("What If You Slept" by Coleridge has always been one of my favorite poems.)
The other day I was listening to two of my poet-friends complain bitterly about their parents. Among other things, they talked of how they wished their folks had an interest in literature. No one in their families read books. I couldn’t join in. After all, I grew up in a house of wall-to-wall books. I will never be as literate as my parents, and I owe much of what I know about poetry to my mother who read aloud from my earliest memories. I used to frustrate her to no end, asking her to stop when I liked a line or poem, and read it again. And then again.
Not again? she’d say.
Just one more time, I’d say. And we’d go around and around.
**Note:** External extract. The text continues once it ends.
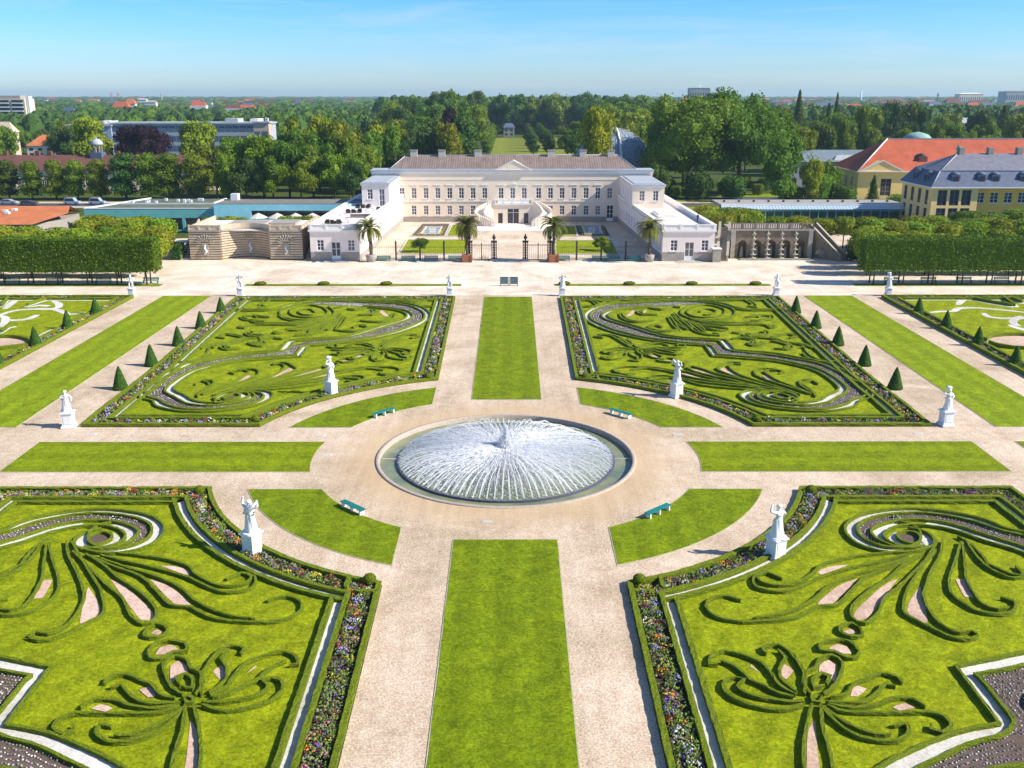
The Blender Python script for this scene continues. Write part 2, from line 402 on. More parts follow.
# ================================================================ FOUNTAIN
def fountain():
    F=empty('bell_fountain',(0,0,0),'round fountain basin throwing a white dome of water at the crossing of the walks','fountain')
    m=MB(); ro,ri=11.22,10.9; n=96
    prof=[(ro,-.3),(ro,.06),(ro-.03,.10),(ri+.03,.10),(ri,.07),(ri,-.62)]
    vs=[];fs=[]
    for r_,z in prof:
        for k in range(n): t=2*math.pi*k/n; vs.append((r_*math.cos(t),r_*math.sin(t),z))
    for i in range(len(prof)-1):
        for k in range(n): fs.append((i*n+k,i*n+(k+1)%n,(i+1)*n+(k+1)%n,(i+1)*n+k))
    m.add(vs,fs,plain('basin_kerb',(.46,.38,.32),.8,.2,4,dirt=.3),True); m.build('basin_kerb',None,F)
    m=MB(); vs=[];fs=[]
    for r_,z in [(9.42,-.6),(9.42,-.17),(9.26,-.17),(9.26,-.6)]:
        for k in range(n): t=2*math.pi*k/n; vs.append((r_*math.cos(t),r_*math.sin(t),z))
    for i in range(3):
        for k in range(n): fs.append((i*n+k,i*n+(k+1)%n,(i+1)*n+(k+1)%n,(i+1)*n+k))
    m.add(vs,fs,plain('nozzle_ring',(.10,.10,.16),.5,.2,4)); m.build('nozzle_ring',None,F)
    m=MB()
    for s in (-1,1): m.box(min(9.4*s,10.75*s),max(9.43*s,10.89*s),-.05,.05,-.6,-.24)
    m.build('cross_wall',M_conc,F)
    m=MB(); m.lathe([(.5,-.5),(.45,.25),(.2,.3),(.12,.45)],n=16); m.build('nozzle',M_metal,F)
    # water
    mw,t,b=nt('fountain_water'); b.inputs['Base Color'].default_value=(.10,.15,.10,1); b.inputs['Roughness'].default_value=.12; b.inputs['Specular IOR Level'].default_value=.5
    v=pos(t); f=noise_t(t,v,5,5,.7); g=noise_t(t,v,.35,4,.6)
    t.links.new(ramp(t,g,[(.35,(.13,.17,.10,1)),(.65,(.27,.29,.16,1))]),b.inputs['Base Color']); bump(t,b,f,.5,.06)
    m=MB(); m.add([(10.9*math.cos(2*math.pi*k/n),10.9*math.sin(2*math.pi*k/n),-.34) for k in range(n)],[tuple(range(n))]); struct('water',m,mw)
    # jet material: white aerated water, partly see-through
    def wmat(name,alpha,col=(.86,.89,.95,1)):
        m_,t,b=nt(name); b.inputs['Base Color'].default_value=col; b.inputs['Roughness'].default_value=.35
        tl=t.nodes.new('ShaderNodeBsdfTranslucent'); tl.inputs[0].default_value=col
        tr=t.nodes.new('ShaderNodeBsdfTransparent')
        m1=t.nodes.new('ShaderNodeMixShader'); m1.inputs[0].default_value=.5; t.links.new(b.outputs[0],m1.inputs[1]); t.links.new(tl.outputs[0],m1.inputs[2])
        m2=t.nodes.new('ShaderNodeMixShader')
        f=noise_t(t,pos(t),3.5,4,.7)
        rr=ramp(t,f,[(.3,(alpha*.35,)*3),(.7,(min(1,alpha*1.5),)*3)])
        t.links.new(rr,m2.inputs[0]); t.links.new(tr.outputs[0],m2.inputs[1]); t.links.new(m1.outputs[0],m2.inputs[2])
        t.links.new(m2.outputs[0],t.nodes['Material Output'].inputs[0]); return m_
    mj=wmat('jet_water',.6,(.93,.94,.97,1)); ms=wmat('spray_water',.65,(.95,.96,.98,1))
    NJ=98
    for j in range(NJ):
        th=2*math.pi*(j+.12*random.random())/NJ
        m=MB()
        for s in range(6):
            t2=th+random.gauss(0,.012 if s>1 else .002); apex=random.uniform(.5,1.05) if s else .85
            land=random.uniform(3.0,6.0) if s<2 else random.uniform(.1,3.0)
            start=9.25 if s<2 else random.uniform(6.5,9.0)
            pts=[];rad=[]; K=14
            sp=random.gauss(0,.03*(s>1))
            for k in range(K+1):
                u=k/K; rr=start+(land-start)*u; z=-.1+4*apex*u*(1-u)*(1-.1*u)+.75*u*u
                a=t2+sp*u*(1.5)
                pts.append((rr*math.cos(a),rr*math.sin(a),z+random.gauss(0,.02))); rad.append((.05-.035*u) if s<2 else .012+.025*u)
            m.tube(pts,rad,4,mj,False,False)
        m.build('water_jet',None,F)
    # spray: fine drops and mist flakes over the dome, thicker near the middle
    m=MB()
    for k in range(60000):
        rr=9.3*math.sqrt(random.random()) if random.random()<.22 else abs(random.gauss(0,3.4))
        if rr>9.3: continue
        a=random.uniform(0,2*math.pi)
        u=1-rr/9.3
        top=-.05+4*.95*u*(1-u)+.8*u*u
        z=random.uniform(.3,1)*top+.05
        if rr<1.0: z=random.random()**1.6*(2.2-1.3*rr)
        s=random.uniform(.02,.06)*(1.5 if rr<3.5 else 1); L=random.uniform(1.5,4.5)
        c=Vector((rr*math.cos(a),rr*math.sin(a),z)); d=Vector((math.cos(a),math.sin(a),random.uniform(-.4,.3)+(1.2 if rr<.7 else 0))).normalized()
        e=Vector((random.gauss(0,1),random.gauss(0,1),random.gauss(0,1))).normalized(); e=(e-d*e.dot(d)).normalized()
        m.add([c-d*s*L,c+e*s*.6,c+d*s*L,c-e*s*.6],[(0,1,2,3)],ms)
    o=m.build('spray',None,F); tag(o,kind='stuff')
    mm_,t,b=nt('mist_sheet'); b.inputs['Base Color'].default_value=(.95,.96,.98,1)
    tr=t.nodes.new('ShaderNodeBsdfTransparent'); tl=t.nodes.new('ShaderNodeBsdfTranslucent'); tl.inputs[0].default_value=(.95,.96,.98,1)
    m1=t.nodes.new('ShaderNodeMixShader'); t.links.new(b.outputs[0],m1.inputs[1]); t.links.new(tl.outputs[0],m1.inputs[2]); m2=t.nodes.new('ShaderNodeMixShader')
    sp=t.nodes.new('ShaderNodeSeparateXYZ'); t.links.new(pos(t),sp.inputs[0]); at=t.nodes.new('ShaderNodeMath'); at.operation='ARCTAN2'; t.links.new(sp.outputs[0],at.inputs[0]); t.links.new(sp.outputs[1],at.inputs[1])
    ln=t.nodes.new('ShaderNodeVectorMath'); ln.operation='LENGTH'; t.links.new(pos(t),ln.inputs[0]); cx=t.nodes.new('ShaderNodeCombineXYZ'); t.links.new(at.outputs[0],cx.inputs[0]); l2=t.nodes.new('ShaderNodeMath'); l2.operation='MULTIPLY'; l2.inputs[1].default_value=.10; t.links.new(ln.outputs['Value'],l2.inputs[0]); t.links.new(l2.outputs[0],cx.inputs[1])
    st=noise_t(t,cx.outputs[0],14,5,.7); rad_=t.nodes.new('ShaderNodeMapRange'); t.links.new(ln.outputs['Value'],rad_.inputs[0]); rad_.inputs[1].default_value=1; rad_.inputs[2].default_value=8.8; rad_.inputs[3].default_value=.85; rad_.inputs[4].default_value=.0
    mu=t.nodes.new('ShaderNodeMath'); mu.operation='MULTIPLY'; t.links.new(ramp(t,st,[(.3,(.35,)*3),(.65,(1,1,1))]),mu.inputs[0]); t.links.new(rad_.outputs[0],mu.inputs[1])
    t.links.new(mu.outputs[0],m2.inputs[0]); t.links.new(tr.outputs[0],m2.inputs[1]); t.links.new(m1.outputs[0],m2.inputs[2]); t.links.new(m2.outputs[0],t.nodes['Material Output'].inputs[0])
    m=MB(); m.lathe([(9.0-.45*k,-.15+4*.72*(k/20)*(1-k/20)+.95*(k/20)**2) for k in range(20)],n=72,mat=mm_); m.f.pop();m.f.pop();m.m.pop();m.m.pop();m.sm.pop();m.sm.pop(); m.build('mist_veil',None,F)
    m=MB()
    for k in range(26):
        a=random.uniform(0,6.28); h=random.uniform(1.4,3.0); q=random.uniform(.05,.38)
        m.tube([(0,0,.3),(q*.3*math.cos(a),q*.3*math.sin(a),h*.6),(q*.7*math.cos(a),q*.7*math.sin(a),h),(q*1.2*math.cos(a),q*1.2*math.sin(a),h*.75)],[.07,.06,.045,.02],5,mj,False)
    m.build('central_jet',None,F)
fountain()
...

And in my mind, later, I would play with the lines. So as a girl this poem might be:
What if you slept
And what if
In your sleep
You dreamed
And what if
In your dream
You went to heaven
And there—there was a rain shower
And when you awoke,
You were soaked to the bone . . .
Or:
And there—you discovered secret powers
And when you awoke
You could see through walls . . .
Or:
And there—your soul was made of sugar and flour
And when you awoke
You knew you were destined to be a baker . . .
Or:
And there—you climbed to the tip of God’s tower . . .
And when you awoke
You were still holding an angel by the finger . . .
I would keep going and going. This was one of the ways I passed my time. I called this game making-and-filling-in-the-blanks. I always liked games of fill-in-the-blank. My mother said if I continued in this way, I would never remember the correct versions of poems. She was right.